Japan’s aging semiconductor industry revealed by 2011 earthquake

March 20, 2012 — One year ago, Japan’s semiconductor industry was rocked by a devastating earthquake and tsunami. However, the real disaster for Japan’s chip industry occurred during the years before the earthquake — a period when the country lost its status as one of the world’s leading semiconductor manufacturing regions, according to the IHS iSuppli Semiconductor Value Chain Service.

“The limited impact of the quake on the global semiconductor industry dramatically illustrated Japan’s diminished status in the worldwide chip hierarchy and underscored the pressing need for the country to revitalize its business in this area,” said Len Jelinek, director and chief analyst for semiconductor manufacturing at IHS.

Suppliers headquartered in Japan accounted for more than one quarter of global semiconductor revenue in 2003, commanding a 27% share. During the next eight years, Japan’s share suffered a general decline, dropping 8 points to 19% in 2011 (see the figure).

  2003 2004 2005 2006 2007 2008 2009 2010 2011
% of Global
Semiconductor Revenue
27.0% 25.4% 23.4% 22.3% 23.4% 23.5% 21.4% 20.4% 18.7%
Figure. Share of Global Semiconductor Revenue Held by Suppliers Headquartered in Japan (Share of Global Revenue in U.S. Dollars). SOURCE: IHS iSuppli March 2012.

Of the major global semiconductor manufacturing regions, Japan now has the smallest number of number of advanced 300mm wafer fabs and the largest number of mature 6" wafer fabs. Companies in Japan have resisted the trend of closing mature facilities and either outsourcing manufacturing or rebuilding manufacturing facilities to current state-of-the-art facilities. Once one of the world’s most advanced semiconductor producers, Japan’s semiconductor manufacturing operations have become senescent relative to the rest of the world.

In the aftermath of the disaster, the immediate concern was that the semiconductor supply chain would grind to a halt. Massive component shortages were predicted with the potential for recovery pushed out as far as a year. However, by most accounts, things are now back to normal. Of the damaged manufacturing facilities, only one operated by Freescale Semiconductor was shut down permanently after the disaster.

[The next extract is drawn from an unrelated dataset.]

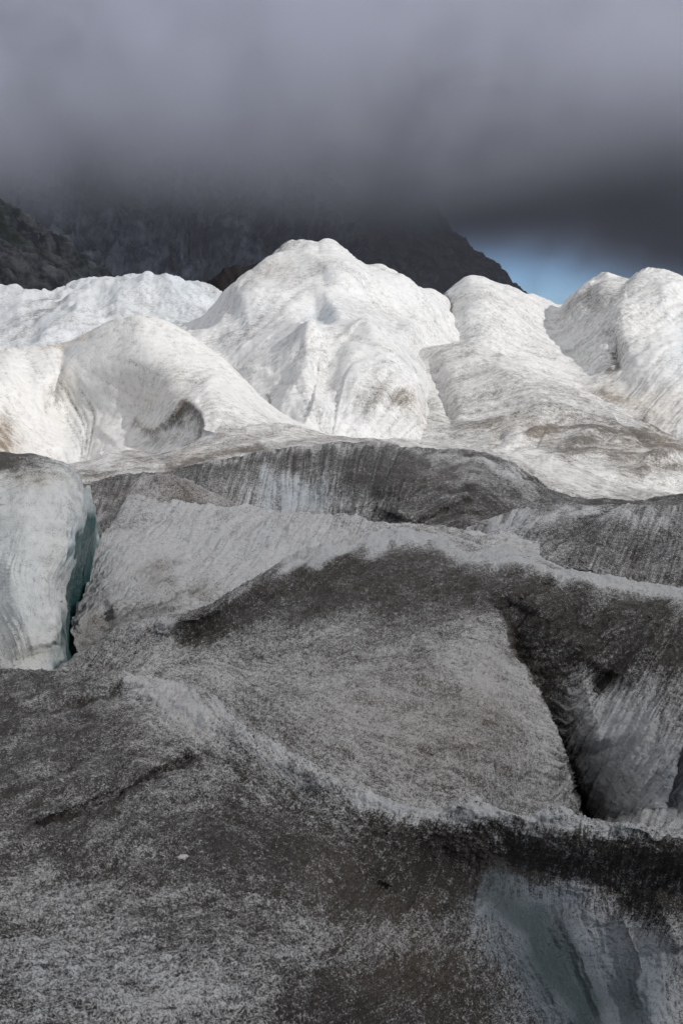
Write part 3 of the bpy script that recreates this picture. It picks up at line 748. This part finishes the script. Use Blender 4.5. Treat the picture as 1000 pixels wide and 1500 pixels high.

Freescale previously had announced that it intended at the end of 2012 to close the fab in Sendai, an older 6-inch facility that originally manufactured analog products. The earthquake simply hastened the closure.

It’s now clear that the impact of the earthquake and tsunami on the global semiconductor market fell far short of some prognosticators’ dire predictions.

Unfortunately for Japanese semiconductor companies, the disaster uncovered an issue that had been known but not openly acknowledged: Japan is no longer in a leadership position for the manufacturing of semiconductor components. The long-overdue revitalization of the Japanese semiconductor industry has surfaced as the real issue.
 
In February, a proposal emerged to address Japan’s semiconductor industry weakness that called for the consolidation of manufacturing operations at semiconductor giants Renesas, Fujitsu and Panasonic.

The plan separates out design and manufacturing into two separate companies. Furthermore, the proposal calls for a large capital injection to revitalize the manufacturing company.
Sadly, the plan is really a well-disguised roadmap for significant reduction in semiconductor manufacturing.

Can the plan actually lead to the revitalization of wafer manufacturing in Japan? IHS believes it is highly unlikely.

As the leading chip manufacturing companies transition to sub-28-nanometer manufacturing, Japan is facing the fact that it currently has no company capable of volume manufacturing using this advanced technology node. History has shown that success is driven by experience. Without a strong technical platform on which to gain experience and move forward, there is little chance of the country achieving the transition to sub-28-nanometer production.

How will the semiconductor industry reshape itself? Will Japan’s focus shift to design?
Only time will determine the answer, but the probability of Japan successfully sustaining its mature manufacturing engine diminishes with each passing day.